The Irish agree that global climate change is a serious issue. 82% think it's almost as serious an issue as poverty, and something needs to be done.
Just not something done by the Irish people.
They talk a good game about the use of alternative fuels, but when it comes time to pay the higher price, they're steadfastly against it. They complain about the government and private industry not doing more to combat climate change, but they aren't willing to meet the financial demands that are required to lower the carbon footprint of the Emerald Isle.
It's not that the Irish invented blarney. They're probably aware of a new study that shows we're all in for another ice age, and it's the melting Greenland ice sheets that spell our doom.
How do scientists know this? Geologic evidence points to a past incident of melting that dumped millions of gallons of fresh water into the oceans, thus disrupting the flow of warmer waters into the North Atlantic, leading to an ice age 12,000 years ago.
Perhaps the Irish aren't so keen to dig deeper into their pockets because they understand that this melting was not caused by man at all. No carbon dumped into the atmosphere, no fossil fuels causing havoc with the climate. It happened because that's just what the earth and the sun do when they get together.

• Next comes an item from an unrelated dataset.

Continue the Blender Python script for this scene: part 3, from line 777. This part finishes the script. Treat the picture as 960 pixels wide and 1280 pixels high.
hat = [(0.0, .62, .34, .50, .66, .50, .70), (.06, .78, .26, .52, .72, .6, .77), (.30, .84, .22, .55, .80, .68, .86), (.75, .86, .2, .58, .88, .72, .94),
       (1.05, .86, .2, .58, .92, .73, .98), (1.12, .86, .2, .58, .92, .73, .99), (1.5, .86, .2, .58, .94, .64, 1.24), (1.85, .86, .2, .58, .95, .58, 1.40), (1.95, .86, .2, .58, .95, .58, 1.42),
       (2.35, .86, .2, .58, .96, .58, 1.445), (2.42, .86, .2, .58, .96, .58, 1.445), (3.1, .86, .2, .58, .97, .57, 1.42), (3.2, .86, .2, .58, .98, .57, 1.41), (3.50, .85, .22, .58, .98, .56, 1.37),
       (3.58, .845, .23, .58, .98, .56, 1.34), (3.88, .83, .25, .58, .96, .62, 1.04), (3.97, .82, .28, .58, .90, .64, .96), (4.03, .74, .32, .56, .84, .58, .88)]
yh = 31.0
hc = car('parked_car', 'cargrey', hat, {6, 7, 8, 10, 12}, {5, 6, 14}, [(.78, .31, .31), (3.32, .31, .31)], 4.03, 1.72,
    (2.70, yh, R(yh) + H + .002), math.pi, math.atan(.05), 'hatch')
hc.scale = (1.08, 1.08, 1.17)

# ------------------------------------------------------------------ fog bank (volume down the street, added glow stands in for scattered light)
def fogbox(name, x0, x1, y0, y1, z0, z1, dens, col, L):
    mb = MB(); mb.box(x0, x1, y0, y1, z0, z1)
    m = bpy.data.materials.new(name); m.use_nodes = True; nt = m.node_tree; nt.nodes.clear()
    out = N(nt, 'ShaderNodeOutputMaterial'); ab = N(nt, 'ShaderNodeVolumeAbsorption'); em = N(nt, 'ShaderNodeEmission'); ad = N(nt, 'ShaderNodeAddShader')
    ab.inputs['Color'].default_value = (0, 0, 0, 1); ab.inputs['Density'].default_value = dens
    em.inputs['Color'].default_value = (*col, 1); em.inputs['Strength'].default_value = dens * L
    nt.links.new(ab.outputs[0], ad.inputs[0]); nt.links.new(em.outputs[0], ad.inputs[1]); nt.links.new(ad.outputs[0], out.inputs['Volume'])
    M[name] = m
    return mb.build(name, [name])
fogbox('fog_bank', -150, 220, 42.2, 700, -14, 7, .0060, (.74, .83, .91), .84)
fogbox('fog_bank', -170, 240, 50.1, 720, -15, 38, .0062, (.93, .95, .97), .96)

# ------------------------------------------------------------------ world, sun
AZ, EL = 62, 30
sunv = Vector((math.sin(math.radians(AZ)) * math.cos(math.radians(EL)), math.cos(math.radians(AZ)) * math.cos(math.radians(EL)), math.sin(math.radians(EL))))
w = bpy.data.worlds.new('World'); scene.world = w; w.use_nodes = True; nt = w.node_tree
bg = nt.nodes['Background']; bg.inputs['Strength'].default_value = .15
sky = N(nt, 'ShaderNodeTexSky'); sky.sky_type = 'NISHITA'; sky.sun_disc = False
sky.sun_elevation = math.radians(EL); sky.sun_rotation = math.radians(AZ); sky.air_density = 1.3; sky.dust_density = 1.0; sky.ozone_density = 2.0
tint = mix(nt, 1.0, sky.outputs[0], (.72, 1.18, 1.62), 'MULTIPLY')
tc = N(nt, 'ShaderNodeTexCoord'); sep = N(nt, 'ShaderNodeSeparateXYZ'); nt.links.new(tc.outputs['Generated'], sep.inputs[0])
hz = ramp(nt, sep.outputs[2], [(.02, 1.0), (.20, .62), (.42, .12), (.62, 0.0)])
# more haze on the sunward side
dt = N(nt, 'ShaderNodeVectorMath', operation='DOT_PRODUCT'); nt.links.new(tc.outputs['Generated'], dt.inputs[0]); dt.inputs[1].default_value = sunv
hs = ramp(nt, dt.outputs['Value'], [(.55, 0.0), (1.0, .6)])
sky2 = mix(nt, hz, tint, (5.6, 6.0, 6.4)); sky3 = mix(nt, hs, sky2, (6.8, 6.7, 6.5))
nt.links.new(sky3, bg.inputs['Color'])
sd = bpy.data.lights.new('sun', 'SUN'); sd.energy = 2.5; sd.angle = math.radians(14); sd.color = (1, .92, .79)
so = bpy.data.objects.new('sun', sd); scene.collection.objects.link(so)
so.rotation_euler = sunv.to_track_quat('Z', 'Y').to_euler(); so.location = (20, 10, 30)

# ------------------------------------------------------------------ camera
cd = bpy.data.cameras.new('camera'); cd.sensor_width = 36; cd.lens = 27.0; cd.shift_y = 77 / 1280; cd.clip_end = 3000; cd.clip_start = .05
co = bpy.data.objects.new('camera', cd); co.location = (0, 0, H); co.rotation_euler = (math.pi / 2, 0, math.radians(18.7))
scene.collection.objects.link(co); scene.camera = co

So, without any human influence, the northern ice sheets melted and diluted the North Atlantic current and created a massive freeze...in the span of a few months.
And it might happen again. No reason not to think it couldn't, when it's happened before. And if it does happen again? There's not a thing man could do about it.
Risk financial meltdown because the earth is warming and a group of scientists say man is causing it? Or accept the scientific fact that the climate changes, has changed in the past and will change in the future, and it's not homo sapiens, the mightiest of the beasts at the top of the food chain, who can control the climate.
Little wonder that the average person isn't entirely buying into the urgent need to change lifestyles and make great sacrifices. All that effort, the sun holidays cancelled or the thermostat lowered to near freezing in the house, and will it really, truly make a difference? It's the element of doubt and the desire to be warm and comfy that leads to all that blarney about doing something to stop a phenomenon that looks to be perfectly normal and unstoppable.